Hayabusa was expected to use its lone reaction wheel to spin up the capsule in the hours before it separated. The rotation was designed to condition its battery, which has been in space three years longer than designed.

The battery powers crucial sensors governing the capsule's re-entry and parachute deployment sequence, plus a beacon transmitter that will give ground crews the craft's location after landing.

The Hayabusa mothership will follow seconds behind the capsule during re-entry, but the 950-pound spacecraft will burn up because it does not have a heat shield.

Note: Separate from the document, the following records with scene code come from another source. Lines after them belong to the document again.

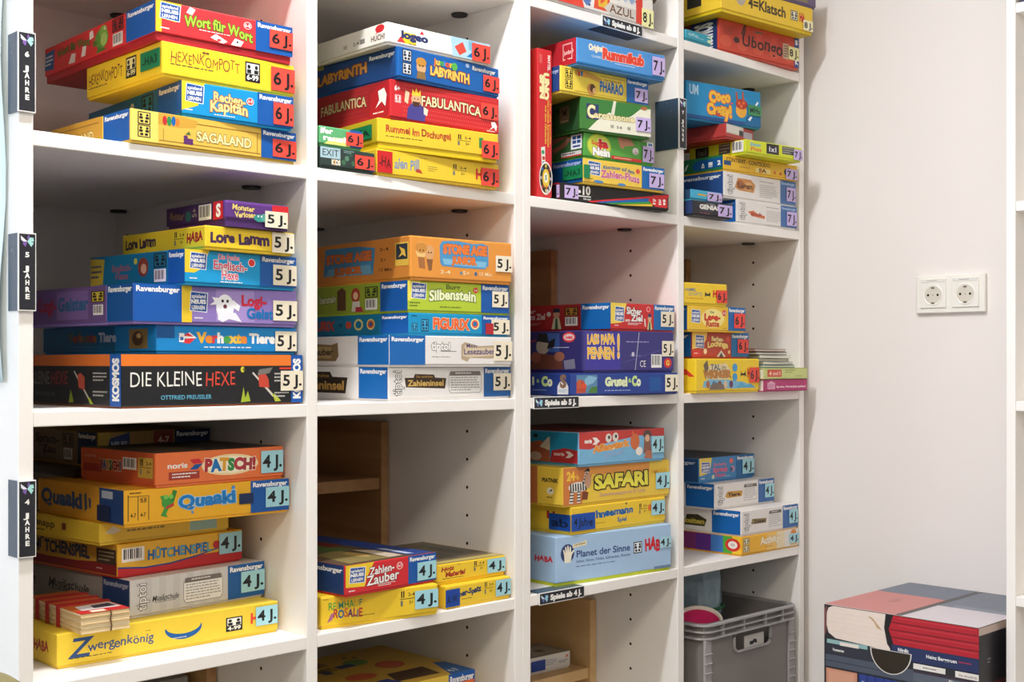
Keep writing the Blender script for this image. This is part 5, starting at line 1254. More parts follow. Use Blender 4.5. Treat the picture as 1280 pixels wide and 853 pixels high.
# far bay, red stickers
game_box(RB['karn'], YE, 'smallest yellow box, topmost of the red-stickered stack beside the booklets', G42, bev=.2,
    front=[X('HAMMEL', .02, .58, .28, .74, '#4a6a9c', b=.01, j=.15), X('SCHATZ', .1, .38, .42, .54, '#5a78a8', b=.0, j=.15), X('Der Mumienschatz', .04, .22, .44, .3, '#d0702c'), PG([(.47, .34), (.5, .4), (.58, .4), (.6, .34), (.6, .6), (.56, .5), (.52, .5), (.48, .6)], '#3a3424'), HABA(.66, .36, .76, .66, 'H')],
    stick=J(6, S6, .74, .16, .985, .72))
game_box(RB['ratte'], '#f0cf1f', 'yellow box with red two-line title and blue end, under the smallest yellow box', G42,
    front=[E(.42, .5, .2, .4, '#f3e08a', 26), SNL(.05, .2, .28, .86), X('Die', .37, .72, .44, .8, '#4a6a3a', b=.03), X('Lese-', .27, .42, .55, .68, '#d03a24', b=.06), X('Ratte', .3, .16, .53, .38, '#c9502a', b=.05), E(.62, .74, .04, .13, '#d84a3a'), X('1-2', .59, .69, .65, .79, WH, b=.03), LN(.6, .06, .68, .12, 1, '#8a7a20'), RAV(.69, 1, '#2560a8')],
    side=[R(.3, 0, .985, .99, '#2260b0'), X('Ravensburger', .4, .76, .96, .92, WH, b=.03)],
    stick=J(6, S6, .79, .18, .985, .76))
game_box(RB['koenig'], '#b8432c', 'brown-red box with gold arched title and yellow corner, on the snowy village box', G42,
    front=[PG([(.0, .3), (.16, .4), (.24, .7), (.26, 1), (.0, 1)], '#efd23a'), SNL(.05, .2, .34, .9), R(.0, .0, .14, .28, '#d03a2a'), LN(.03, .1, .12, .17, 1, WH), X('Rechen-', .33, .66, .54, .84, '#efe0a0', b=.04, o='#8a3a1a', ow=.04, sl=-.03), X('Lochnga', .26, .36, .62, .58, '#f0d27a', b=.06, o='#7a3018', ow=.05, arc=.08), PG([(.42, .0), (.5, .28), (.58, .0)], '#d8d0c8'), PG([(.46, .0), (.5, .18), (.54, .0)], '#4a4a50'), E(.22, .22, .03, .12, '#efd9a8', 10), E(.62, .74, .035, .12, '#d8583a'), E(.64, .2, .02, .08, '#e9c98a', 10), RAV(.68, 1, '#2b64a8')],
    side=[R(.0, 0, .985, .99, '#1d5cb0'), X('Ravensburger', .3, .76, .95, .92, WH, b=.03)],
    stick=J(6, S6, .79, .22, .985, .76))
game_box(RB['wiking'], YE, 'yellow box with a snowy village drawing, beside the magenta and lime books', G42, bev=.2,
    front=[PG([(.1, .12), (.62, .06), (.9, .14), (.72, .28), (.6, .3), (.5, .34), (.2, .36), (.12, .3)], '#7ab8d4'), PG([(.14, .46), (.2, .8), (.46, .86), (.54, .62), (.5, .36), (.16, .36)], '#e3cfa0'), PG([(.11, .8), (.17, .96), (.19, .7), (.15, .5)], '#6a5a4a'), X('TAL', .22, .66, .37, .82, '#5a6a74', b=.03), X('DER', .39, .68, .46, .76, '#6a5a44'), X('WIKINGER', .12, .42, .53, .62, '#c9843a', b=.05, o='#5a4a34', ow=.04, j=.1), E(.6, .72, .04, .13, '#3f9ad0', 18), E(.6, .42, .04, .13, '#3f9ad0', 18), [E(.18 + .09 * i, .2, .03, .12, ['#b06a4a', '#5a7a9a', '#8a4a34', '#d8c0a0', '#6a3a5a'][i], 10) for i in range(5)], PG([(.2, .04), (.44, .04), (.42, .2), (.3, .26), (.22, .18)], '#7a6a5c'), PG([(.62, .08), (.7, .26), (.78, .14), (.84, .22), (.94, .08)], '#5aa8cc'), PG([(.69, .44), (.71, .48), (.75, .48), (.78, .44), (.77, .62), (.75, .54), (.71, .54), (.7, .62)], '#3a3424'), HABA(.8, .42, .86, .66, 'H')],
    side=[X('A', .78, .46, .96, .66, '#d8402a', b=.06)],
    stick=J(6, S6, .83, .28, .99, .74))

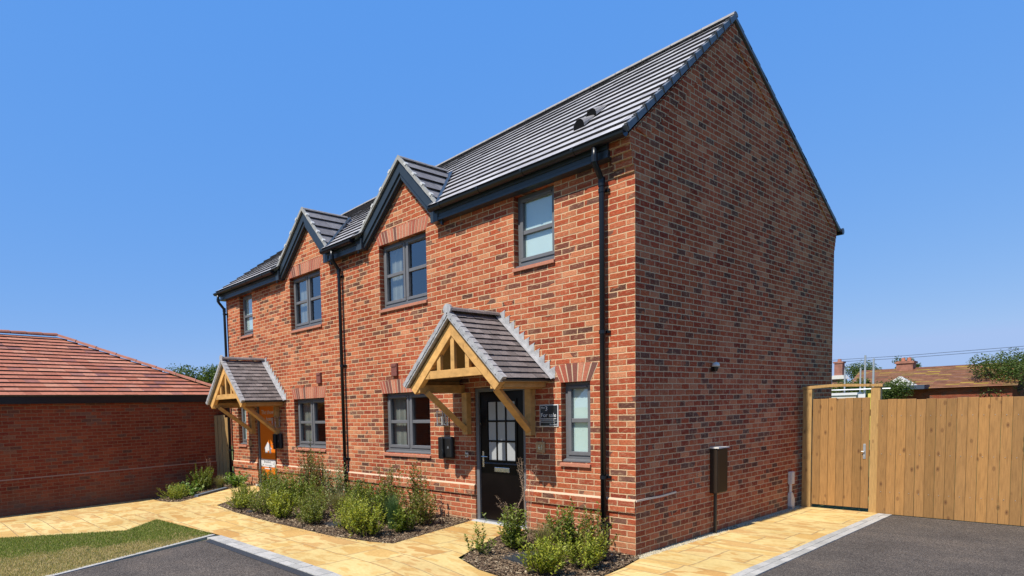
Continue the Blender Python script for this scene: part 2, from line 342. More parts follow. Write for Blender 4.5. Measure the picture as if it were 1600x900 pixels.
M['yellow']=plain('yellow_board',(.75,.6,.12),.6,0,.1,3)
M['bluegrey']=plain('blue_grey_roof',(.05,.07,.11),.6)
M['oldtile']=island('old_clay_tiles',[(0,(.28,.11,.06)),(.4,(.36,.16,.07)),(.7,(.30,.14,.09)),(.9,(.5,.32,.06)),(1,(.2,.1,.07))],.9,.3,3,0)

# ------------------------------------------------------------------ ground
def sm(a,b,x): t=max(0,min(1,(x-a)/(b-a))); return t*t*(3-2*t)
def g(x,y=0): return .125*(1-sm(-1.7,.05,x))-.215*(1-sm(-11.3,-7.9,x))*(1-sm(-2.6,.2,y))
def clip2(P,ax,c,sgn):
    out=[]
    for i in range(len(P)):
        a,b=P[i],P[(i+1)%len(P)]; da=(a[ax]-c)*sgn; db=(b[ax]-c)*sgn
        if da>=0: out.append(a)
        if da*db<0: k=da/(da-db); out.append((a[0]+(b[0]-a[0])*k,a[1]+(b[1]-a[1])*k))
    return out
XC=[-11.3,-10.9,-10.5,-10.1,-9.7,-9.3,-8.9,-8.5,-8.1,-7.7,-1.75,-1.6,-1.4,-1.2,-1.0,-.8,-.6,-.4,-.2,.06]
YC=[-2.6,-2.2,-1.8,-1.4,-1.0,-.6,-.2,.2]
def sheet_tri(name,poly,lift,mat,kind='structure'):
    from mathutils.geometry import tessellate_polygon
    mb=MB()
    tris=[[poly[i] for i in t] for t in tessellate_polygon([[Vector((p[0],p[1],0)) for p in poly]])]
    def pieces(P,ax,C):
        lo,hi=min(p[ax] for p in P),max(p[ax] for p in P); cs=[lo]+[c for c in C if lo+1e-4<c<hi-1e-4]+[hi]
        for a,b in zip(cs,cs[1:]):
            Q=clip2(clip2(P,ax,a,1),ax,b,-1)
            if len(Q)>2: yield Q
    for T in tris:
        for A in pieces([tuple(p) for p in T],0,XC):
            cx=sum(p[0] for p in A)/len(A)
            for B in (pieces(A,1,YC) if cx<-7.7 else [A]):
                ar=sum(B[i][0]*B[(i+1)%len(B)][1]-B[(i+1)%len(B)][0]*B[i][1] for i in range(len(B)))
                if abs(ar)<1e-7: continue
                if ar<0:B=B[::-1]
                mb.face([(p[0],p[1],g(*p)+lift) for p in B])
    o=mb.build(name,mat); tag(o,kind=kind); return o
sheet=sheet_tri
sheet('ground',[(-400,-400),(400,-400),(400,900),(-400,900)],-.03,M['turf'])
sheet('tarmac_road',[(-4.36,-3.60),(1.31,-3.60),(1.31,5.22),(14,5.22),(14,-14),(-1.0,-14),(-4.03,-4.64)],-.004,M['tarmac'])
sheet('drainage_joint',[(-4.34,-3.60),(-4.22,-3.715),(1.31,-3.715),(1.31,-3.60)],0,M['channel'])
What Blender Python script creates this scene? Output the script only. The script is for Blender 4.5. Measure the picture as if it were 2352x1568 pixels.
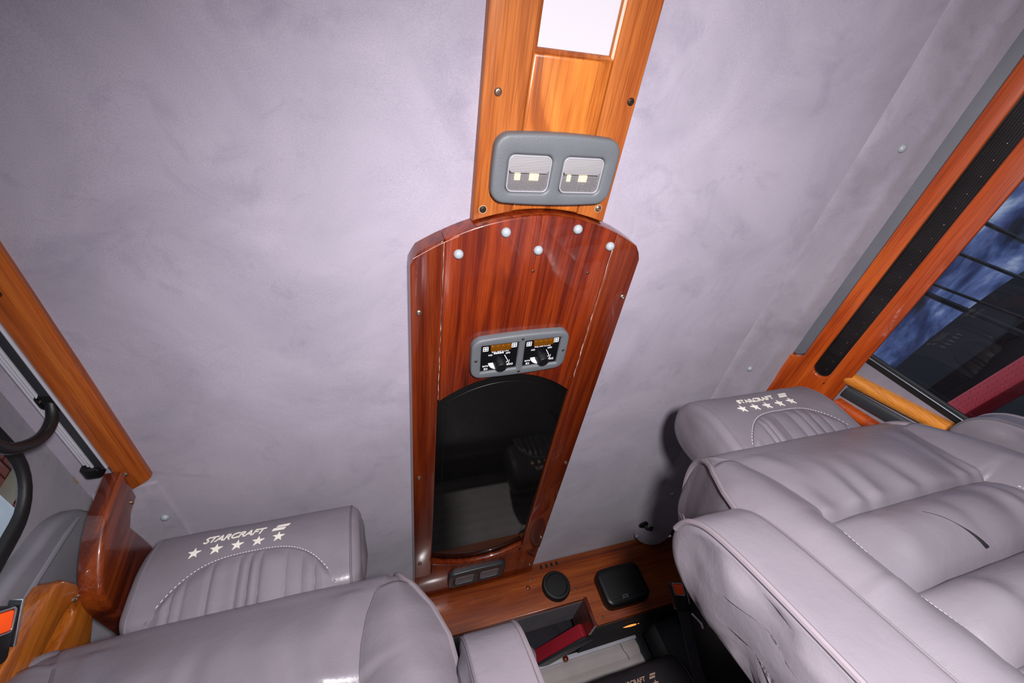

Japanese officials were planning to command Hayabusa to execute a few final observations of Earth, including pictures of Japan, during its final hours, Junichiro Kawaguchi, the mission's project manager, said in an interview Friday.


Hayabusa's ground track as it approaches Australia. Credit: JAXA
 
The capsule will plunge into the atmosphere around 1351 GMT (9:51 a.m. EDT) at more than 27,000 mph. Its carbon fiber heat shield must withstand temperatures of nearly 5,000 degrees Fahrenheit during the most severe period of heating.

A NASA DC-8 research plane will be positioned to study the re-entry. Instruments aboard the aircraft will determine the capsule's trajectory, measure the intensity of super-heated plasma from the capsule's bow shock, detect the loss of ablative carbon material and observe the break-up of the Hayabusa main spacecraft.

The Japan Aerospace Exploration Agency and NASA have also positioned a network of ground observers to record the re-entry.

Approaching Woomera from the northwest, the capsule will jettison part of its heat shield and backshell 6 miles above the ground, allowing its parachute to deploy.

Hayabusa's sample container will float to a gentle landing somewhere in a 100-kilometer, or 62-mile-long, target ellipse. Nearly 100 Japanese and Australian officials in helicopters and all-terrain vehicles will listen for the capsule's beacon transmissions signaling its location in the Australian outback.